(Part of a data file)
----------

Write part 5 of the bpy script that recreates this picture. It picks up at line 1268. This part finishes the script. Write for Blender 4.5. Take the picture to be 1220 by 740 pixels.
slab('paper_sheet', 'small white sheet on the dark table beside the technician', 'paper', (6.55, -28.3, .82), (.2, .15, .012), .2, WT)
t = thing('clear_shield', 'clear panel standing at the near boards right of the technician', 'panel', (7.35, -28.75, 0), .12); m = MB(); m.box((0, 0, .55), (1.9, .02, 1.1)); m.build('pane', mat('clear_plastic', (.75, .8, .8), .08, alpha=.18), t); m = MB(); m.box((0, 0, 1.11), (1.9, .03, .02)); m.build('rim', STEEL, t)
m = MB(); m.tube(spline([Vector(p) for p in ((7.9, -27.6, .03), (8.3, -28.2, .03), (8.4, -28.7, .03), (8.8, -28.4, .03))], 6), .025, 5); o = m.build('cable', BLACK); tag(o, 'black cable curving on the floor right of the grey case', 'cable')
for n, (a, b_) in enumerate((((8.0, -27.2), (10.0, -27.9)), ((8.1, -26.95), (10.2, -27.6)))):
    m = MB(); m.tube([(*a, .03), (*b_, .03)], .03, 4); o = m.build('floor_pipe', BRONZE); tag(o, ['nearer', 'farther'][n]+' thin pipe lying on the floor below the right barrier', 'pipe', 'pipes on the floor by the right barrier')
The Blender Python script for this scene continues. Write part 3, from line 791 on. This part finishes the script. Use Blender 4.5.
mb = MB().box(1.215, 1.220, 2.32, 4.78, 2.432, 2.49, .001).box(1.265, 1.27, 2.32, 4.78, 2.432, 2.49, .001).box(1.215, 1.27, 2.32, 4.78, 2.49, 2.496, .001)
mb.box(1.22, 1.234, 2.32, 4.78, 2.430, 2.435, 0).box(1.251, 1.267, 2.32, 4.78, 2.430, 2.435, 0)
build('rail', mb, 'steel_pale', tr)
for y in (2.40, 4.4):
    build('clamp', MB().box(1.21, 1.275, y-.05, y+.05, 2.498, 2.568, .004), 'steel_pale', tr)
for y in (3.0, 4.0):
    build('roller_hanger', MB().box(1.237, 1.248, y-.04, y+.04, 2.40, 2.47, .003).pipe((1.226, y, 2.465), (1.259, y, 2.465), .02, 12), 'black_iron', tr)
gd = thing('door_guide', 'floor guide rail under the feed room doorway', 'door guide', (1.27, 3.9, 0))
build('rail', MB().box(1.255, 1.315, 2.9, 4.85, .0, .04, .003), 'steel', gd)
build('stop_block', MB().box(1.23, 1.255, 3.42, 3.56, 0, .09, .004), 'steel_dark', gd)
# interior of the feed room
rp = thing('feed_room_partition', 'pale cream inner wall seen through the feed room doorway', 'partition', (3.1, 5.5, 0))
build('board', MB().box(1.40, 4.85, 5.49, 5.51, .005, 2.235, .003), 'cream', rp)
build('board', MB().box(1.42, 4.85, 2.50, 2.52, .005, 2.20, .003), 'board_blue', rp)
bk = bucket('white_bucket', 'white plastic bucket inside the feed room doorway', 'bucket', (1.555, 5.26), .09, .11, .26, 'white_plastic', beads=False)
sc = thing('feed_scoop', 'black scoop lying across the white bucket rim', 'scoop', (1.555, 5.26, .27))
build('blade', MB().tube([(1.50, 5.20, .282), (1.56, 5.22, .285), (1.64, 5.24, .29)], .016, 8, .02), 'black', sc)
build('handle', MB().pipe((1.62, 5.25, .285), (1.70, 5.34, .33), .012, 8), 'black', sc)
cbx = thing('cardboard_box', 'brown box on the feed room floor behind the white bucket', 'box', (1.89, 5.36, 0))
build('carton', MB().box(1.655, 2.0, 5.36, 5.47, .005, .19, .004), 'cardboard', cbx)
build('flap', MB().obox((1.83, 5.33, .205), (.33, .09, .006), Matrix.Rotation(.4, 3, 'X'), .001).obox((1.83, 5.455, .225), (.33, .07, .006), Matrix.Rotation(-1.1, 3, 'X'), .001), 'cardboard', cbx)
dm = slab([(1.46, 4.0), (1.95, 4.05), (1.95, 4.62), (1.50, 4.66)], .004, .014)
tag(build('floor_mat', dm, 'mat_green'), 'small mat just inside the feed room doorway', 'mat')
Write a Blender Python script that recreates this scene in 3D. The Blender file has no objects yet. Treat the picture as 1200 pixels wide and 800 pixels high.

----------

Written problem:
Repeat every line of the data, exactly and in full.

Answer for this exercise:
Write part 5 of the bpy script that recreates this picture. It picks up at line 1268. This part finishes the script. Write for Blender 4.5. Take the picture to be 1220 by 740 pixels.
slab('paper_sheet', 'small white sheet on the dark table beside the technician', 'paper', (6.55, -28.3, .82), (.2, .15, .012), .2, WT)
t = thing('clear_shield', 'clear panel standing at the near boards right of the technician', 'panel', (7.35, -28.75, 0), .12); m = MB(); m.box((0, 0, .55), (1.9, .02, 1.1)); m.build('pane', mat('clear_plastic', (.75, .8, .8), .08, alpha=.18), t); m = MB(); m.box((0, 0, 1.11), (1.9, .03, .02)); m.build('rim', STEEL, t)
m = MB(); m.tube(spline([Vector(p) for p in ((7.9, -27.6, .03), (8.3, -28.2, .03), (8.4, -28.7, .03), (8.8, -28.4, .03))], 6), .025, 5); o = m.build('cable', BLACK); tag(o, 'black cable curving on the floor right of the grey case', 'cable')
for n, (a, b_) in enumerate((((8.0, -27.2), (10.0, -27.9)), ((8.1, -26.95), (10.2, -27.6)))):
    m = MB(); m.tube([(*a, .03), (*b_, .03)], .03, 4); o = m.build('floor_pipe', BRONZE); tag(o, ['nearer', 'farther'][n]+' thin pipe lying on the floor below the right barrier', 'pipe', 'pipes on the floor by the right barrier')
The Blender Python script for this scene continues. Write part 3, from line 791 on. This part finishes the script. Use Blender 4.5.
mb = MB().box(1.215, 1.220, 2.32, 4.78, 2.432, 2.49, .001).box(1.265, 1.27, 2.32, 4.78, 2.432, 2.49, .001).box(1.215, 1.27, 2.32, 4.78, 2.49, 2.496, .001)
mb.box(1.22, 1.234, 2.32, 4.78, 2.430, 2.435, 0).box(1.251, 1.267, 2.32, 4.78, 2.430, 2.435, 0)
build('rail', mb, 'steel_pale', tr)
for y in (2.40, 4.4):
    build('clamp', MB().box(1.21, 1.275, y-.05, y+.05, 2.498, 2.568, .004), 'steel_pale', tr)
for y in (3.0, 4.0):
    build('roller_hanger', MB().box(1.237, 1.248, y-.04, y+.04, 2.40, 2.47, .003).pipe((1.226, y, 2.465), (1.259, y, 2.465), .02, 12), 'black_iron', tr)
gd = thing('door_guide', 'floor guide rail under the feed room doorway', 'door guide', (1.27, 3.9, 0))
build('rail', MB().box(1.255, 1.315, 2.9, 4.85, .0, .04, .003), 'steel', gd)
build('stop_block', MB().box(1.23, 1.255, 3.42, 3.56, 0, .09, .004), 'steel_dark', gd)
# interior of the feed room
rp = thing('feed_room_partition', 'pale cream inner wall seen through the feed room doorway', 'partition', (3.1, 5.5, 0))
build('board', MB().box(1.40, 4.85, 5.49, 5.51, .005, 2.235, .003), 'cream', rp)
build('board', MB().box(1.42, 4.85, 2.50, 2.52, .005, 2.20, .003), 'board_blue', rp)
bk = bucket('white_bucket', 'white plastic bucket inside the feed room doorway', 'bucket', (1.555, 5.26), .09, .11, .26, 'white_plastic', beads=False)
sc = thing('feed_scoop', 'black scoop lying across the white bucket rim', 'scoop', (1.555, 5.26, .27))
build('blade', MB().tube([(1.50, 5.20, .282), (1.56, 5.22, .285), (1.64, 5.24, .29)], .016, 8, .02), 'black', sc)
build('handle', MB().pipe((1.62, 5.25, .285), (1.70, 5.34, .33), .012, 8), 'black', sc)
cbx = thing('cardboard_box', 'brown box on the feed room floor behind the white bucket', 'box', (1.89, 5.36, 0))
build('carton', MB().box(1.655, 2.0, 5.36, 5.47, .005, .19, .004), 'cardboard', cbx)
build('flap', MB().obox((1.83, 5.33, .205), (.33, .09, .006), Matrix.Rotation(.4, 3, 'X'), .001).obox((1.83, 5.455, .225), (.33, .07, .006), Matrix.Rotation(-1.1, 3, 'X'), .001), 'cardboard', cbx)
dm = slab([(1.46, 4.0), (1.95, 4.05), (1.95, 4.62), (1.50, 4.66)], .004, .014)
tag(build('floor_mat', dm, 'mat_green'), 'small mat just inside the feed room doorway', 'mat')
Write a Blender Python script that recreates this scene in 3D. The Blender file has no objects yet. Treat the picture as 1200 pixels wide and 800 pixels high.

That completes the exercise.